Another defender of the president, however, was not so reluctant to assail Taylor personally. “A pitiful, ignorant, insubordinate gossip with no trustworthy information,” John Dowd, a former lawyer for Trump who represented him during Mueller’s investigation, said in an email after the hearing.

The public hearings that opened Wednesday were meant to take the case developed by Democrats behind closed doors over the past seven weeks out of the darkness and onto the national stage, dramatising it in a way that a black-and-white transcript of a deposition never could.

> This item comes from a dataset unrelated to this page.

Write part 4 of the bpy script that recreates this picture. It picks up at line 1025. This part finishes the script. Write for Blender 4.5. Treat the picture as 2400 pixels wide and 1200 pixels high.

With the exception of a newly reported conversation in which Trump supposedly emphasised that an investigation of former Vice President Joe Biden was his priority, the vast majority of testimony by Taylor and Kent stuck closely to their previous closed-door interviews. But the public had never heard either describe their experiences before and Democrats hoped to build on their stories with a rapid-fire set of additional public hearings over the next week.

Their goal is to transform what might seem like an abstract debate over foreign policy into high crimes and misdemeanors in the public mind. Trump suspended $391 million in US security aid approved by Congress at the same time he pressed Ukraine to help him with his domestic battles against Democrats like Biden.

Taylor brought a diplomat’s perspective to the consequences. “Our holding up of security assistance that would go to a country that is fighting aggression from Russia for no good policy reason, no good substantive reason, no good national security reason is wrong,” he told lawmakers.

Republicans were all over the place in their response, reprising favorite attacks on Biden, Mueller, the FBI and President Barack Obama. They argued that there was no direct link between the security aid and Trump’s demand for information about Democrats, even though the president’s own chief of staff acknowledged that the money was suspended in part to force Ukraine to investigate, an admission he later tried to take back.

They also pointed out that Ukraine’s president, Volodymyr Zelenskiy, did not even know that the aid had been frozen at the time Trump asked him for “a favour” during a July 25 phone call, even though the Ukrainians discovered it within a few weeks. They argued that Trump did not tie the aid to the investigations because ultimately he did release the money, without mentioning that he only did so after senators of both parties pressured him to do so and threatened legislation if he did not.

But those were details and amid the chorus of complicated Ukrainian names and insider politics some of that may have gotten lost in the din. For Republicans, it was enough to muddy the waters, to present an alternate theory of the case, to stress that the witnesses did not talk with Trump and to then brush off the whole debate as dull.

“This clown show is horribly boring,” the president’s son Eric Trump wrote on Twitter. “There is not a single person outside the beltway who is engaged in this nonsense.”

Like members of Congress, it may be that much of the public has already made up its mind. In recent polls 49% favour impeaching Trump while 47% oppose it, roughly the same proportion as the popular vote in 2016, and it may be that none of the testimony from Wednesday or in the days to come will move those numbers.

But after Mueller’s lackluster testimony last summer, all the air went out of the Democrats’ impeachment balloon. After Taylor, the balloon was refilled, at least for now.